Некоторые другие образные ряды «Властелина Колец» также имеют своеобразные «параллели» в Ветхом Завете. Так, в Книге Судей Ангел изводит посохом огонь (Суд. 6, 21) из камня — Гэндальф (тоже «ангельский» образ) при помощи посоха зажигает огонь при встрече Отряда Кольца с волками. Образ же Гэндальфа, ангельского посланника, сопутствующего, помогающего и советующего странникам, напоминает христианскому читателю образ Архангела Рафаила, который, в человеческом облике, под иным именем, сопутствует юноше в ветхозаветной Книге Товита, помогая ему делом и советом. Параллель, правда, не абсолютная — Рафаил, согласно Книге Товита, не «воплощался»: «Все дни я был видим вами, но я не ел и не пил, — только взорам вашим представлялось это» (Тов. 12, 19).

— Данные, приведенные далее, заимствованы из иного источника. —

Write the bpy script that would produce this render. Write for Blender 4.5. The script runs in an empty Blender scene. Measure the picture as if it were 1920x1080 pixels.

В тексте Толкина присутствуют не только аллюзии с Библией. Множество деталей (подробно разобранных рядом авторов — специалистов по средневековой литературе) связывают текст «Властелина Колец» с произведениями различных древних и средневековых христианских авторов. На христианскую традицию косвенно указывает и целый ряд других моментов: тақ профессор Шиппи полагает, что Толкин не случайно датирует падение Барад Дура 25 марта — днем праздника Благовещения Пресвятой Богородицы. Все это позволяет говорить, что если действие «Властелина Колец» отнесено автором к некоему древнему дохристианскому времени, то текст книги находится во вполне определенном, недвусмысленно христианском контексте, органически включаясь в этом отношении в пространство западной христианской литературной традиции.

Предположения критиков: «применимость» толкиновской истории

В этой книге я старался сознательно и, по возможности, последовательно избегать аллегорических трактовок толкиновской истории. Причиной этого является отрицательное отношение самого Толкина к подобной интерпретации: работая над «Властелином Колец», он не имел в виду создать аллегорию чего‑либо. Аллегорическое истолкование «Властелина Колец» ошибочно — поскольку аллегория возможна лишь там, где автор сознательно строит ее, а Толкин прямо утверждает, что не делал этого. Между тем, многие критики и исследователи, не взирая на это его убеждение, пытались придать толкиновскому тексту аллегорическое прочтение. Некоторые такие попытки имели место еще при жизни Толкина. Сам он отвечает на подобные попытки в авторском предисловии к «Властелину Колец», опровергнув перед этим мысль, что книга является аллегорией Второй Мировой ВОЙНЫ:

Можно выдумать и другие варианты, в соответствии со вкусами и взглядами тех, кто любит аллегорию или отсылки к актуальным событиям. Но я от всего сердца недолюбливаю аллегорию во всех ее проявлениях, и всегда недолюбливал — с тех пор как стал достаточно взрослым и осторожным, чтобы обнаруживать ее присутствие. Я больше предпочитаю историю, истинную или вымышленную, с разнообразием ее применимости к мыслям и опыту читателя. Я думаю, многие путают «применимость» с аллегорией; однако первая основывается на свободе читателя, а вторая — на преднамеренном господстве автора[507].

Роберт Муррей пишет:

К этому моменту вы, должно быть, уже обратили внимание на одно из специфических словечек Толкина — «применимый». Он часто использовал его, когда заходила речь о способности текста говорить читателю больше, чем сказано, и не быть при этом искусственной аллегорией. Толкин, конечно, всегда настаивал на самостоятельности текста, как искусства самого по себе, как творения, которое не имеет иного назначения, кроме как доставлять удовольствие. Хорошей книге не обязательно быть носительницей какой‑либо «вести», отличной от содержания книги; однако Толкин часто признавал, что самые великие истории как в целом, так и во многих частностях, несут в себе нравственно значимые моменты, которые применимы к опыту читателей, далеких от рассказчика как во времени, так и в пространстве[508].